Few of these singles, however, have experienced the bizarre chart pattern of this hit from Five. Originally released in March, Don't Wanna Let You Go hit Number 9 before embarking on a downward slide. It spent just four weeks inside the Top 40 first time round, slipping out in early April. Two weeks later it was back, sneaking in at Number 39 for the chart dated April 29th. Following that the single fell rapidly, falling as far as Number 74 a fortnight ago. Last week, however, the single rebounded to Number 55 and this week returns to the Top 40 for the third time and for the first time in five weeks. I will quite freely hold my hand up and say I cannot recall the last single to reach the Top 40 three times during the same chart run. Doubtless, somebody reading this can. Don't Wanna Let You Go was actually Five's lowest charting single for two and a half years but is now turning out to be one of their more enduring releases.

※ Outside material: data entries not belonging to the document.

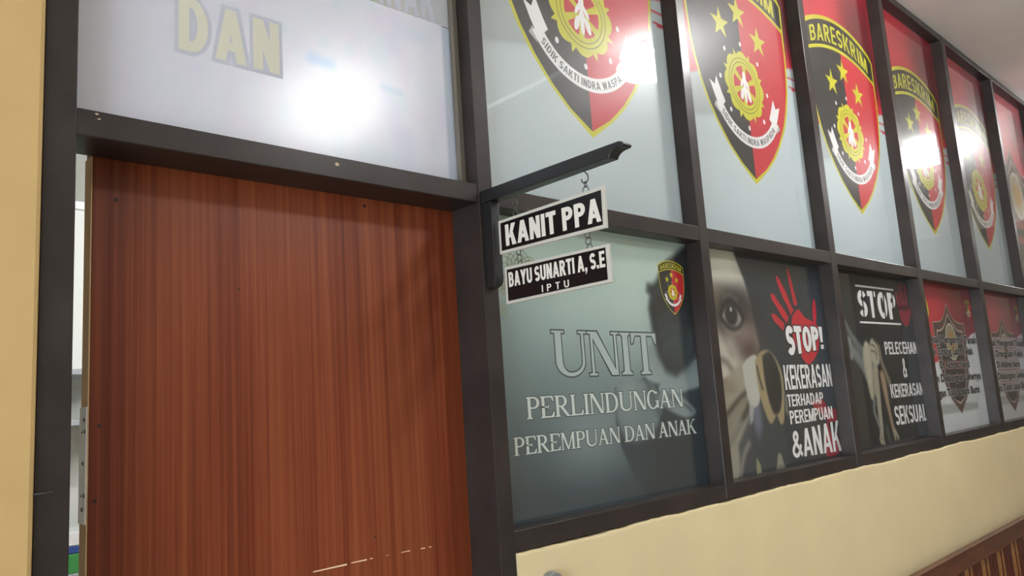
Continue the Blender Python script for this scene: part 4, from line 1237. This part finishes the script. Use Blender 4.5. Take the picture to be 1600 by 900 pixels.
s1 = sign('hanging_sign', [(-.0431, 1.9637), (-.3579, 1.9672), (-.3551, 1.8816), (-.0422, 1.8863)], '',
          [('KANIT PPA', (-.0655, 1.901), (-.3455, 1.897), .049, .235, .20, .07, .28)],
          [((-.3075, 1.970), 'x', .0078, 1.15), ((-.3080, 1.9825), 'y', .0030, 2.0), ((-.0985, 1.968), 'x', .0075, 1.1), ((-.0980, 1.9815), 'y', .0030, 2.0)])
tag(s1, 'upper hanging sign with silver rim and big silver letters on black, hooked under the bracket', 'sign')
s2 = sign('hanging_sign', [(-.0542, 1.8546), (-.3564, 1.849), (-.356, 1.7723), (-.0525, 1.7705)], '',
          [('BAYU SUNARTI A, S.E', (-.0665, 1.8075), (-.3455, 1.8045), .033, .235, .19, .07, .24), ('I P T U', (-.167, 1.7808), (-.246, 1.7802), .0152, .18, .15, .16, .38)],
          [((-.3055, 1.8515), 'x', .0068, 1.05), ((-.3035, 1.8655), 'x', .0075, 1.0), ((-.3025, 1.8795), 'x', .0070, 1.1), ((-.1020, 1.8545), 'x', .0066, 1.05), ((-.1005, 1.8680), 'x', .0072, 1.0), ((-.0995, 1.8815), 'x', .0066, 1.1)])
tag(s2, 'lower hanging sign with two lines of small silver letters on black, chained below the other', 'sign')

# ------------------------------------------------------------------ bench, wall fixture, lamps, trunking
bench = empty('slatted_bench', (4.3, -.30, 0))
BT, BY = .792, -.055
def bpart(name, boxes, m, bev=.003):
    mb = MB()
    for a, b in boxes: mb.box(a, b, bev=bev)
    return local(bench, mb).build(name, m, bench)
bpart('top_rail', [((3.05, BY - .01, BT - .078), (5.55, BY + .022, BT))], M_benchrail)
bpart('lower_rail', [((3.05, BY - .005, .42), (5.55, BY + .03, .47))], M_benchrail)
bpart('seat', [((3.05, -.55, .40), (5.55, BY + .02, .419))], M_benchrail)
for x in (3.07, 5.48):
    for y in (-.54, BY - .01):
        bpart('leg', [((x, y, 0), (x + .05, y + .045, .399))], M_benchrail)
x = 3.06
k = 0
while x < 5.52 and k < 96:
    bpart('slat', [((x, BY, .47), (x + .017, BY + .014, BT - .078))], M_slat2 if k % 9 in (1, 2, 4) else M_slat1, 0)
    x += .0255; k += 1
tag(bench, 'reddish brown slatted wooden bench against the cream wall, bottom right corner', 'bench')

fx = empty('wall_fixture', (1.285, -.006, 1.08))
mb = MB()
pr = [(1.285 + .030 * math.cos(a), 1.138 + .034 * math.sin(a)) for a in [PI * i / 16 for i in range(17)]] + [(1.255, 1.06), (1.315, 1.06)]
mb.prism(pr, 'y', -.028, -.0052)
fb = local(fx, mb).build('housing', M_grey, fx)
bv = fb.modifiers.new('bevel', 'BEVEL'); bv.width = .004; bv.segments = 3; bv.limit_method = 'ANGLE'
mb = MB(); mb.tube([(1.285, -.031, 1.10), (1.285, -.0278, 1.10)], .012, 20)
local(fx, mb).build('button', M_white, fx)
tag(fx, 'small grey fixture with rounded top on the cream wall below the first lower poster', 'wall fixture')

lab = ['round opal ceiling lamp mirrored as the glare between the first and second upper panes', 'round opal ceiling lamp mirrored as a small glint in the fourth upper pane',
       'round opal ceiling lamp mirrored as the broad glow on the film above the door', 'round opal ceiling lamp at the far east end of the corridor, beyond the photo']
lamp0 = empty('ceiling_lamp', (LAMPS[0][0], LAMPS[0][1], CEIL_Z))
mb = MB(); mb.lathe([(.060, -.001), (.060, -.014), (.050, -.022), (.016, -.030), (.012, -.0735)], (0, 0, 0), 24)
mb.build('stem', M_white, lamp0, smooth=True)
mb = MB(); mb.lathe([(.185 * math.sin(PI * (i + .12) / 12.24), -.138 + .064 * math.cos(PI * (i + .12) / 12.24)) for i in range(13)], (0, 0, 0), 24)
mb.build('globe', M_bulb, lamp0, smooth=True)
tag(lamp0, lab[0], 'lamp', 'opal lamps on the corridor ceiling')
for (x, y), l in zip(LAMPS[1:], lab[1:]):
    dup(lamp0, (x, y, CEIL_Z), l)
mb = MB(); mb.box((3.30, -2.35, CEIL_Z - .03), (3.37, -1.45, CEIL_Z - .0005), bev=.003)
tr = mb.build('cable_trunking', M_white)
tag(tr, 'white cable trunking across the corridor ceiling, mirrored in the first upper pane', 'trunking')

# ------------------------------------------------------------------ office behind the door gap
tl = empty('tube_lamp', (2.1, 1.8, 2.884))
mb = MB(); mb.box((1.4, 1.77, 2.63), (2.8, 1.83, 2.68), bev=.004)
local(tl, mb).build('housing', M_white, tl)
mb = MB(); mb.tube([(1.43, 1.8, 2.612), (2.77, 1.8, 2.612)], .015, 14)
local(tl, mb).build('tube', M_tube, tl, smooth=True)
for xx in (1.41, 2.77):
    mb = MB(); mb.box((xx, 1.785, 2.595), (xx + .02, 1.815, 2.629))
    local(tl, mb).build('end_cap', M_white, tl)
    mb = MB(); mb.tube([(xx + .01, 1.8, 2.68), (xx + .01, 1.8, 2.8845)], .005, 8)
    local(tl, mb).build('suspension_rod', M_white, tl)
tag(tl, 'white tube lamp hung from the ceiling of the office behind the door', 'lamp')
sh = empty('steel_shelf', (1.05, 3.35, 0))
for z, m_ in ((.86, M_shelf), (1.62, M_shelf), (1.88, M_shelf)):
    mb = MB(); mb.box((.70, 3.15, z - .03), (1.40, 3.58, z), bev=.003)
    local(sh, mb).build('shelf_board', m_, sh)
for xx in (.70, 1.37):
    for yy in (3.15, 3.55):
        mb = MB(); mb.box((xx, yy, 0), (xx + .03, yy + .03, 1.95))
        local(sh, mb).build('post', M_shelf, sh)
tag(sh, 'grey steel shelf in the office, glimpsed through the door gap', 'shelf')
for nm, m_, z0, z1, l in (('document_box', M_green, .861, .955, 'green document box on the steel shelf, low in the door gap'), ('file_folder', M_blue, .957, .992, 'blue file folder lying on the green document box in the door gap'), ('paper_stack', M_white, .994, 1.06, 'white paper stack lying on the blue folder in the door gap')):
    mb = MB(); mb.box((.85, 3.17, z0), (1.25, 3.45, z1), bev=.004)
    o = mb.build(nm, m_)
    tag(o, l, {'document_box': 'box', 'file_folder': 'folder', 'paper_stack': 'paper'}[nm])
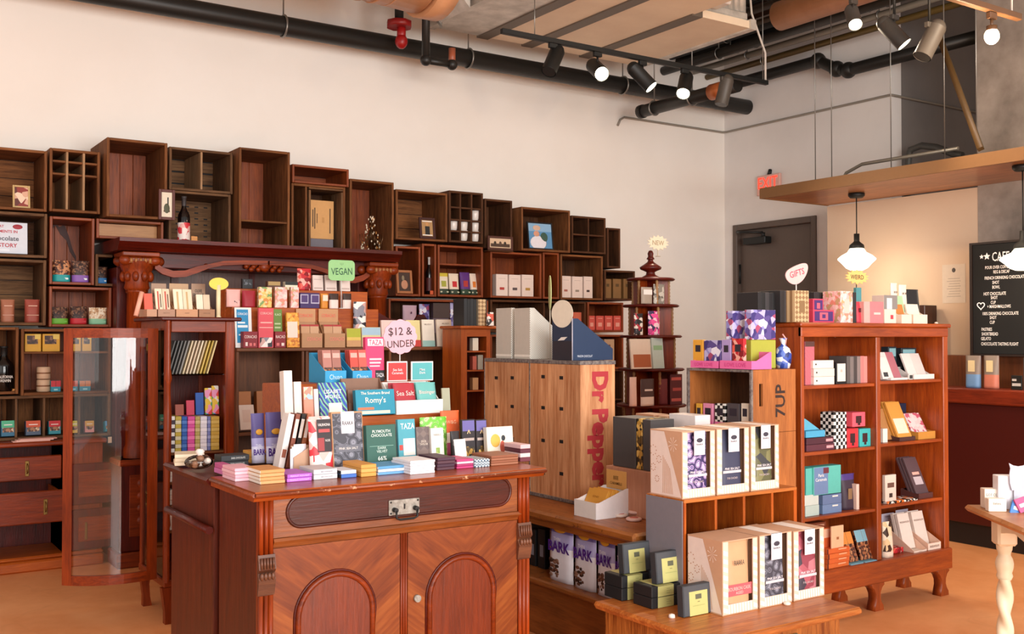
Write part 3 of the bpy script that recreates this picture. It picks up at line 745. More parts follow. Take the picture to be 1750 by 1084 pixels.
for x in (xl, xr_):
    c = MB(); cc = (x, YMf + .13, 0); zt2 = ZM - .085
    c.box(x - .10, YMf + .26, 0, x + .10, WY - .01, zt2, DREDZ, .006); c.build('pilaster', mt)
    c = MB()
    c.lathe([(.08, .70), (.08, .76), (.07, .78), (.068, .82), (.064, zt2 - .27), (.072, zt2 - .265), (.072, zt2 - .25), (.064, zt2 - .245)], REDZ, cc, 28, flute=.12)
    c.build('column_shaft', mt)
    c = MB().lathe([(.07, zt2 - .25), (.082, zt2 - .235), (.075, zt2 - .20), (.088, zt2 - .17), (.082, zt2 - .15), (.105, zt2 - .10), (.115, zt2 - .06)], REDZ, cc, 24)
    for k in range(10):
        a = k * pi / 5; c.ell((x + .09 * cos(a), YMf + .13 + .09 * sin(a), zt2 - .16), (.022, .022, .035), RED, 8, 6)
    for s in (-1, 1):
        for s2 in (-1, 1): c.ell((x + s * .095, YMf + .13 + s2 * .08, zt2 - .055), (.04, .03, .035), RED, 12, 8)
    c.box(x - .10, YMf + .03, zt2 - .085, x + .10, YMf + .23, zt2 - .03, REDZ, .012)
    c.box(x - .12, YMf + .01, zt2 - .03, x + .12, YMf + .25, zt2, RED, .006)
    for k in range(5): c.ell((x - .06 + k * .03, YMf + .03, zt2 - .057), (.012, .012, .018), wood('#8a4a24', '#c88a50', 'X', tag='capital_gold'), 8, 6)
    c.build('capital', mt)
    c = MB().box(x - .13, YMf + .0, .10, x + .13, YMf + .25, .70, DREDZ, .01).box(x - .15, YMf - .02, 0, x + .15, YMf + .25, .1, RED, .01).box(x - .14, YMf - .01, .66, x + .14, YMf + .25, .70, RED, .008).box(x - .07, YMf - .006, .2, x + .07, YMf + .001, .6, RED, .004)
    for k in range(4): c.ell((x, YMf - .004, .3 + k * .08), (.025, .012, .03), RED, 10, 6)
    c.build('pedestal', mt)
# scroll brackets and the carved flowers
for s, x in ((1, xl + .1), (-1, xr_ - .1)):
    pts = [(0, 0), (.75, 0), (.7, -.03), (.52, -.035), (.44, -.07), (.32, -.12), (.2, -.15), (.08, -.13), (0, -.1)]
    cv = [(0, -.10), (.05, -.135), (.12, -.155), (.20, -.15), (.28, -.12), (.36, -.085), (.46, -.06), (.60, -.05), (.78, -.045)]
    up = [(a_, b_ + .03 + .015 * (a_ < .3)) for a_, b_ in cv]
    MB().prism([(x + s * a_, ZM - .09 + b_) for a_, b_ in cv + up[::-1]], YMf + .06, YMf + .10, 'xz', RED).build('scroll_bracket', mt)
    q = MB().lathe([(.0, -.0), (.03, .0), (.035, .02), (.02, .035), (0, .04)], RED, (0, 0, 0), 14)
    o = q.build('rosette', mt, loc=(x + s * .04, YMf + .13, ZM - .14), rot=(pi / 2, 0, 0))
    MB().lathe([(0, 0), (.025, 0), (.02, .02), (0, .03)], RED, (0, 0, 0), 12).build('rosette', mt, loc=(x + s * .36, YMf + .13, ZM - .16), rot=(pi / 2, 0, 0))
q = MB(); random.seed(3); xo = XY(450, YMf + .1)
for k in range(16):
    q.ell((xo - .13 + .26 * k / 15, YMf + .09, ZM - .15 + .022 * sin(k * 2.1)), (.018, .016, .018), RED, 8, 6)
q.ell((xo, YMf + .08, ZM - .15), (.035, .02, .035), RED); q.build('flower_carving', mt)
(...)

The single has now spent 12 weeks on the Top 75, better than all their singles to date save for Got The Feelin' which managed 13 weeks and their last single Keep On Movin' which finally fell off the chart in February after 17 weeks. Funnily enough Five have recently been making headlines thanks to the way singer Richie dumped longtime girlfriend Billie Piper just before the release of her new album. It gives the single a wonderfully ironic ring don't you think?